There is a faction in the world of writing that would advise you to avoid words that would be unfamiliar to most readers— that is, big vocabulary words. The argument usually goes something like this: when a reader encounters a word they are not familiar with it makes them stop and realize they are reading something, taking them out of the story. That is, you want the reader to be completely absorbed, forget their reading at all, and not break the “vivid and continuous dream” (John Gardner’s phrase) of the narrative.

There are a few problems with this notion. The first is that particular words carry particular meanings that often simplifying them just won’t accomplish. If I call someone “indolent” that’s different than if I just called them “lazy”. Secondly, often a word will have a meaning that isn’t covered by any other. When I say the sun’s rays were “crepuscular", I would have to get a lot more verbose to describe that effect any other way.

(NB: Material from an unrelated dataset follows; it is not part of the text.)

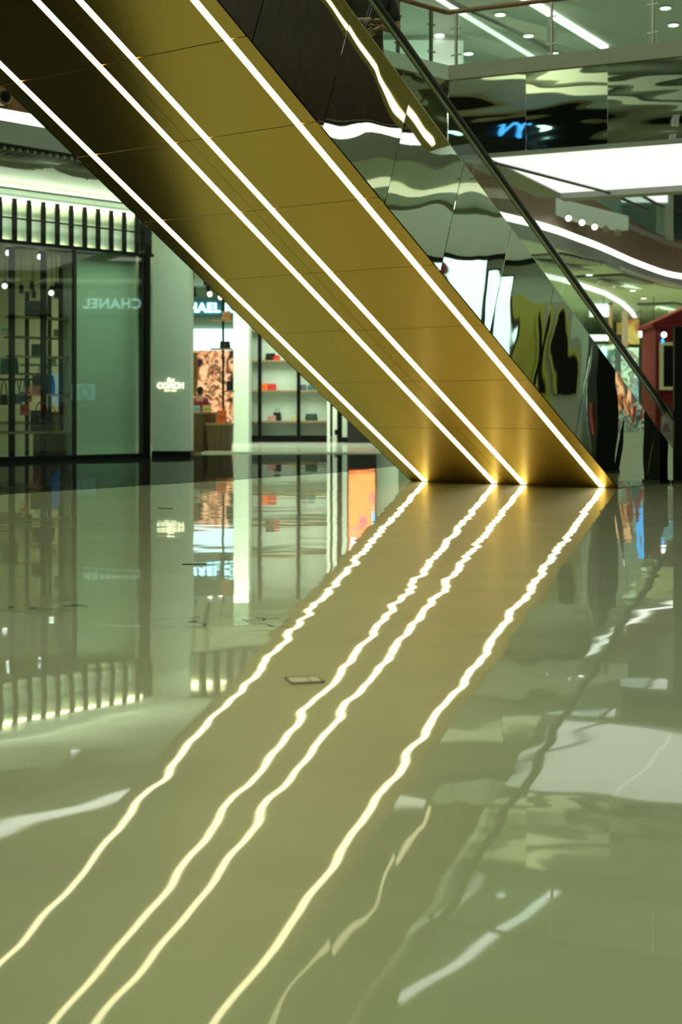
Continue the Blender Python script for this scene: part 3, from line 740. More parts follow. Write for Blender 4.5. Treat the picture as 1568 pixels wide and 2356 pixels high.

More importantly, big words might be entirely appropriate for a particular character or style. For a character, using erudite words might be a way for her to show off her erudition. For a story written about the upper class in the late 19th century, for example, using words common to that class and time are a way to convey the setting besides mere description. Words are the tools with which prose narrative is created, and certain tools have certain functions. This is where I think most writers should come down on the subject: you use the vocabulary appropriate for what you’re writing.

But finally and most decisively for me, I actually don’t give a fuck about disrupting some reader’s precious “vivid and continuous dream”. For me, part of the joy of reading is the awareness of the prose, awareness of the techniques and tools and conventions being used to convey a particular kind of story, and I don’t mind it—in fact really enjoy it—when, as in many post-modernist works, you have an architecture with the ducts exposed and blueprints laid bare, as it were. I like books that are fully aware of and in possession of the fact that they are book, and not some suppositional “movie” going on in your head. (If I wanted to make movies, I’d be making movies.) Far from taking me out of a story, a well chosen unfamiliar word makes me more absorbed, more aware—by forcing me to think about a word, to look it up or intuit its meaning—of the kind of effect the writer is trying to create by using it.

You might not feel this way, you may prefer your vivid and continuous dream metaphor. That’s fine. There isn’t only one way to enjoy fiction, and there’s definitely more than one way to make it.